The Lebanese national rugby league team will now be coached by the award-winning Australian-Lebanese coach, Michael Cheika.
Cheika, who was the coach of the Australian national team (the Wallabies) from 2014 to 2019, has Lebanese ancestry, as his parents both emigrated from Lebanon and settled in Australia in the ’50s.
With that in mind, the 53-year-old Rugby Legend said that taking the offer to coach Lebanon’s Cedars had to do with returning to his roots.
Speaking with The Daily Telegraph, the former player said the opportunity to represent his parent’s homeland was “unbelievable.”
“There is something about being Lebanese, you can never put your finger on it. I’m really born here but when I went there as an adult the first time we landed in Beirut, I really felt a strong connection to the place,” he added.
Cheika, who has won the World Rugby Coach of the Year award and is the only rugby coach to win the major rugby club competition in each hemisphere, said that he closely followed the Cedars’ run to the 2017 World Cup quarter-finals.

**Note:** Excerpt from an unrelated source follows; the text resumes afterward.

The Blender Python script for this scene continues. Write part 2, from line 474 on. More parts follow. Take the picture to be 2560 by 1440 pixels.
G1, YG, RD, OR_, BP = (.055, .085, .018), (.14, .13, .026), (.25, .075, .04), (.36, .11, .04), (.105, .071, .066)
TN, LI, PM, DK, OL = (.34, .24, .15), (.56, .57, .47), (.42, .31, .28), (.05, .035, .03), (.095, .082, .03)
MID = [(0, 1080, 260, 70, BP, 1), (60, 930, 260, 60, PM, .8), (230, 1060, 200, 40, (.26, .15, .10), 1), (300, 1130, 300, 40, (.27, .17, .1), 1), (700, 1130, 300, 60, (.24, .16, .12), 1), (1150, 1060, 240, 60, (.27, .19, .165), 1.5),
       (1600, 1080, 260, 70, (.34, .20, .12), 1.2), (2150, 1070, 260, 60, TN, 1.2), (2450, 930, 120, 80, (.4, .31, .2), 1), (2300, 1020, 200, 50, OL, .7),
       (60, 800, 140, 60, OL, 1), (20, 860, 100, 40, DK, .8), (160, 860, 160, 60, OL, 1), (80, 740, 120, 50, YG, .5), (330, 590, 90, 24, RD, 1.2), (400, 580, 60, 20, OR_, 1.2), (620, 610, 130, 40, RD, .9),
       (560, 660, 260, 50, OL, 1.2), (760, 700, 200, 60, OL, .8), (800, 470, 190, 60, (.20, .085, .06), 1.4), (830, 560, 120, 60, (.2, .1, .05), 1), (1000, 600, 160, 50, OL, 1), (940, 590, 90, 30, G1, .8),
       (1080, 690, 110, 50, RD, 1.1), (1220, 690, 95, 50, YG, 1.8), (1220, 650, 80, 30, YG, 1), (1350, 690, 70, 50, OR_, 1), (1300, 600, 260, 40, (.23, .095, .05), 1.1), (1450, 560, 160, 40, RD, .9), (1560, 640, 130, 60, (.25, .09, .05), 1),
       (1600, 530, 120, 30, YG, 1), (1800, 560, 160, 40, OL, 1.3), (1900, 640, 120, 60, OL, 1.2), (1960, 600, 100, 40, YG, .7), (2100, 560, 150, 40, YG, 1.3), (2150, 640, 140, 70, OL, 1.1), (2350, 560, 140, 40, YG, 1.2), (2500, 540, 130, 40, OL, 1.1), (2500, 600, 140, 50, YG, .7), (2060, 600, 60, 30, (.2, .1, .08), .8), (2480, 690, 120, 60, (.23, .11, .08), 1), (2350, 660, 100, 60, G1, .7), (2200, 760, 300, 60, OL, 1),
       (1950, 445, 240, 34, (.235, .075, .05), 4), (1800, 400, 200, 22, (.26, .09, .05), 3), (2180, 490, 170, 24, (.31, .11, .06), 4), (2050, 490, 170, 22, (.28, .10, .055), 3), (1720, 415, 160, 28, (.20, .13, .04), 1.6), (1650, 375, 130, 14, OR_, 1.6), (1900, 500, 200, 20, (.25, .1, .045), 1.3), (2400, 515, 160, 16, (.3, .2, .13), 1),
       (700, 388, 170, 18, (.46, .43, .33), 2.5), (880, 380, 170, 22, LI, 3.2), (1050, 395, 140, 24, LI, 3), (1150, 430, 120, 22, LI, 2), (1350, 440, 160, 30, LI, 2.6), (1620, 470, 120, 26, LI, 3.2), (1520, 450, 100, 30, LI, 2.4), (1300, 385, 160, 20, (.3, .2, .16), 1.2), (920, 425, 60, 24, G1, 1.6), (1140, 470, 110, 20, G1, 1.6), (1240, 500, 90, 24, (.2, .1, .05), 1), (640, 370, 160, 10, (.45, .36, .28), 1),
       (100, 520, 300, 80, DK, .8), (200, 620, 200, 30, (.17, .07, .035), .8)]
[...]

Now leading them, he has his eyes set on the upcoming 2021 Rugby League World Cup, which will take place in England on October 23rd and November 27th of next year, including 16 teams this time.
It’s worth mentioning that Lebanon’s national rugby league team was originally formed in Australia, composed of Lebanese-Australian players, before the game made its way to popularity in Lebanon.